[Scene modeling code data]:

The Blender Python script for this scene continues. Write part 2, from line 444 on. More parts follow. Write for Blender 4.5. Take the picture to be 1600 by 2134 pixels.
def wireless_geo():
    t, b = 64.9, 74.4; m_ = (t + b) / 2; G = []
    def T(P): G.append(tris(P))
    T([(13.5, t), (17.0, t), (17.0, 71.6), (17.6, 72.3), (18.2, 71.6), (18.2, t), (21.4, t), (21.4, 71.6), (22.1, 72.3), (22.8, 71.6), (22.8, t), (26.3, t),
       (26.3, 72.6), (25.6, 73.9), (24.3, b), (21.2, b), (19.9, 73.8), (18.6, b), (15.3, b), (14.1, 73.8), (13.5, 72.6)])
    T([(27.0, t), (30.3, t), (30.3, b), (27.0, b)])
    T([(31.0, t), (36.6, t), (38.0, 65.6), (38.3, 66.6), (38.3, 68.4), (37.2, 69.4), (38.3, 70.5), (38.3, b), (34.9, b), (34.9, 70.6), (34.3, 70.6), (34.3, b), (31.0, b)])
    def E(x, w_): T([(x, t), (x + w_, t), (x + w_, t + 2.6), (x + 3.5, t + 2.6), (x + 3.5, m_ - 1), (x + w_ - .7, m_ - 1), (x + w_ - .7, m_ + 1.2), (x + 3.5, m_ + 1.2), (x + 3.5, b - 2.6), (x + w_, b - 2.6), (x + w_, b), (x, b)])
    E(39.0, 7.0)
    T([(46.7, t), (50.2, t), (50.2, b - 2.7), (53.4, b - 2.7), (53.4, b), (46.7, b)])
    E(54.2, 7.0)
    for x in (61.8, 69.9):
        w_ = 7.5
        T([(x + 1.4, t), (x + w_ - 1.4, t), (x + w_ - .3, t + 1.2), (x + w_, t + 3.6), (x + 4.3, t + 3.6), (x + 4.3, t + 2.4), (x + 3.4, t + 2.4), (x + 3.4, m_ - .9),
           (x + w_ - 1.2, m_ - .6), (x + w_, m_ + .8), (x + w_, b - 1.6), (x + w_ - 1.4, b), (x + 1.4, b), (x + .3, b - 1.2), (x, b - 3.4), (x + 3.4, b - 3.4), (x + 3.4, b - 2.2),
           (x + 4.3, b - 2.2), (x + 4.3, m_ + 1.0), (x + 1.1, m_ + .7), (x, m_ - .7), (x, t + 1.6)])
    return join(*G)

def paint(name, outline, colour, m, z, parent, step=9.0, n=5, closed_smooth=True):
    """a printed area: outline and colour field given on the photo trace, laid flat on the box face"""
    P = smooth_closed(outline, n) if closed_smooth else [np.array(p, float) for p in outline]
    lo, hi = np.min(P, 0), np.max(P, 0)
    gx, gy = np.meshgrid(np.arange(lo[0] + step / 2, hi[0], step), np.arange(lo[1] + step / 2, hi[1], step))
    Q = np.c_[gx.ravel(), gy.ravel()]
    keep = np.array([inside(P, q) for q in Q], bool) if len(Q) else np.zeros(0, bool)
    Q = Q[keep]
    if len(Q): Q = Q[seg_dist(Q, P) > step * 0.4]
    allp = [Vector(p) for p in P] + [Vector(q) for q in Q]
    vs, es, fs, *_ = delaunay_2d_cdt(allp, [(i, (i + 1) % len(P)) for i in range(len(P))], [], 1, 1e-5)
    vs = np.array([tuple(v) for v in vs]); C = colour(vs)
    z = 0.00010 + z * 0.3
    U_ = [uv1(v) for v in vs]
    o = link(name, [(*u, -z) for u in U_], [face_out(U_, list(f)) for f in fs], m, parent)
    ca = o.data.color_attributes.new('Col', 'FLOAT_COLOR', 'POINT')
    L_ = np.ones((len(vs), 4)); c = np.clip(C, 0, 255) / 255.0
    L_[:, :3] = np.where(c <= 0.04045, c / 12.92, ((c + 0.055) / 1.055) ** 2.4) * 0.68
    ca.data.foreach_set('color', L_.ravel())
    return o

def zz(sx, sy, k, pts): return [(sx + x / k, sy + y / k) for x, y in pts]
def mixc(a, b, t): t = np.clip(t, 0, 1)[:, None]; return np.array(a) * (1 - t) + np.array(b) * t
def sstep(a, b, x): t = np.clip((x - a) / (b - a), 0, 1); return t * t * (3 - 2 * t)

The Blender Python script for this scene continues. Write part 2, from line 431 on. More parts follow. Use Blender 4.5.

[Job]:
Every record should be given again exactly.

[Solution for this exercise]:
The Blender Python script for this scene continues. Write part 2, from line 444 on. More parts follow. Write for Blender 4.5. Take the picture to be 1600 by 2134 pixels.
def wireless_geo():
    t, b = 64.9, 74.4; m_ = (t + b) / 2; G = []
    def T(P): G.append(tris(P))
    T([(13.5, t), (17.0, t), (17.0, 71.6), (17.6, 72.3), (18.2, 71.6), (18.2, t), (21.4, t), (21.4, 71.6), (22.1, 72.3), (22.8, 71.6), (22.8, t), (26.3, t),
       (26.3, 72.6), (25.6, 73.9), (24.3, b), (21.2, b), (19.9, 73.8), (18.6, b), (15.3, b), (14.1, 73.8), (13.5, 72.6)])
    T([(27.0, t), (30.3, t), (30.3, b), (27.0, b)])
    T([(31.0, t), (36.6, t), (38.0, 65.6), (38.3, 66.6), (38.3, 68.4), (37.2, 69.4), (38.3, 70.5), (38.3, b), (34.9, b), (34.9, 70.6), (34.3, 70.6), (34.3, b), (31.0, b)])
    def E(x, w_): T([(x, t), (x + w_, t), (x + w_, t + 2.6), (x + 3.5, t + 2.6), (x + 3.5, m_ - 1), (x + w_ - .7, m_ - 1), (x + w_ - .7, m_ + 1.2), (x + 3.5, m_ + 1.2), (x + 3.5, b - 2.6), (x + w_, b - 2.6), (x + w_, b), (x, b)])
    E(39.0, 7.0)
    T([(46.7, t), (50.2, t), (50.2, b - 2.7), (53.4, b - 2.7), (53.4, b), (46.7, b)])
    E(54.2, 7.0)
    for x in (61.8, 69.9):
        w_ = 7.5
        T([(x + 1.4, t), (x + w_ - 1.4, t), (x + w_ - .3, t + 1.2), (x + w_, t + 3.6), (x + 4.3, t + 3.6), (x + 4.3, t + 2.4), (x + 3.4, t + 2.4), (x + 3.4, m_ - .9),
           (x + w_ - 1.2, m_ - .6), (x + w_, m_ + .8), (x + w_, b - 1.6), (x + w_ - 1.4, b), (x + 1.4, b), (x + .3, b - 1.2), (x, b - 3.4), (x + 3.4, b - 3.4), (x + 3.4, b - 2.2),
           (x + 4.3, b - 2.2), (x + 4.3, m_ + 1.0), (x + 1.1, m_ + .7), (x, m_ - .7), (x, t + 1.6)])
    return join(*G)

def paint(name, outline, colour, m, z, parent, step=9.0, n=5, closed_smooth=True):
    """a printed area: outline and colour field given on the photo trace, laid flat on the box face"""
    P = smooth_closed(outline, n) if closed_smooth else [np.array(p, float) for p in outline]
    lo, hi = np.min(P, 0), np.max(P, 0)
    gx, gy = np.meshgrid(np.arange(lo[0] + step / 2, hi[0], step), np.arange(lo[1] + step / 2, hi[1], step))
    Q = np.c_[gx.ravel(), gy.ravel()]
    keep = np.array([inside(P, q) for q in Q], bool) if len(Q) else np.zeros(0, bool)
    Q = Q[keep]
    if len(Q): Q = Q[seg_dist(Q, P) > step * 0.4]
    allp = [Vector(p) for p in P] + [Vector(q) for q in Q]
    vs, es, fs, *_ = delaunay_2d_cdt(allp, [(i, (i + 1) % len(P)) for i in range(len(P))], [], 1, 1e-5)
    vs = np.array([tuple(v) for v in vs]); C = colour(vs)
    z = 0.00010 + z * 0.3
    U_ = [uv1(v) for v in vs]
    o = link(name, [(*u, -z) for u in U_], [face_out(U_, list(f)) for f in fs], m, parent)
    ca = o.data.color_attributes.new('Col', 'FLOAT_COLOR', 'POINT')
    L_ = np.ones((len(vs), 4)); c = np.clip(C, 0, 255) / 255.0
    L_[:, :3] = np.where(c <= 0.04045, c / 12.92, ((c + 0.055) / 1.055) ** 2.4) * 0.68
    ca.data.foreach_set('color', L_.ravel())
    return o

def zz(sx, sy, k, pts): return [(sx + x / k, sy + y / k) for x, y in pts]
def mixc(a, b, t): t = np.clip(t, 0, 1)[:, None]; return np.array(a) * (1 - t) + np.array(b) * t
def sstep(a, b, x): t = np.clip((x - a) / (b - a), 0, 1); return t * t * (3 - 2 * t)

The Blender Python script for this scene continues. Write part 2, from line 431 on. More parts follow. Use Blender 4.5.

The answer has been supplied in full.